Si le spectre d’intervention des communes paraît ainsi clairement restreint, à l’inverse, tel n’est pas le cas des syndicats d’électricité dont elles font partie. Ces syndicats – ou certaines rares communes ayant conservé la compétence, comme la ville de Paris - ont la qualité d’autorité organisatrice du réseau public de distribution d’électricité. A ce titre, ils négocient et conclu les contrats de concession avec la société Enedis.

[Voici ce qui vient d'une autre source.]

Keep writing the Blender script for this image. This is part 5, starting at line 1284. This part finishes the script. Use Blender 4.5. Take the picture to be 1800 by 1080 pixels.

Face aux interrogations légitimes soulevées par le déploiement des dispositifs Linky, les syndicats disposent d’un pouvoir parfaitement adapté à la situation : celui de contrôler le bon accomplissement, par le gestionnaire de réseau de ses missions de service public ; il faut ajouter que les usagers peuvent les contraindre à opérer un tel contrôle . Ils peuvent vérifier que le déploiement s’effectue dans de bonnes conditions, notamment une prestation de pose dans les règles de l’art, le respect de la propriété privée des usagers lorsque le dispositif de comptage figure sur celle-ci et une juste et préalable information des usagers concernés par le déploiement. Plus encore, alors que la situation particulière des personnes qualifiées « d’électrosensibles » ou « d’électro hypersensibles » (EHS) a récemment été reconnue en jurisprudence , il incombe aux syndicats de bien s’assurer que la société Enedis tient compte de la situation des personnes concernées, notamment en installant, à ses frais, un filtre à leur domicile. Un syndicat vient pour la première fois d’accepter d’opérer ce contrôle dans le département des Hautes-Alpes. Un autre syndicat dans le département de l’Aveyron a mis le gestionnaire en demeure de produire une expertise sur un incendie dont le départ semble provenir d’un dispositif Linky. D’autres s’apprêtent à faire de même, souvent pour ne pas se trouver en situation de carence de leurs pouvoirs de contrôle susceptible d’engager leur responsabilité devant la juridiction administrative.

Un tel contrôle, qui vise seulement à surveiller les conditions de déploiement d’un bien devant faire retour aux syndicats en fin de concession, aurait pour mérite d’offrir une vision pleinement objective des conditions du déploiement et des risques existants afin de permettre, au besoin, de corriger les éventuels manquements.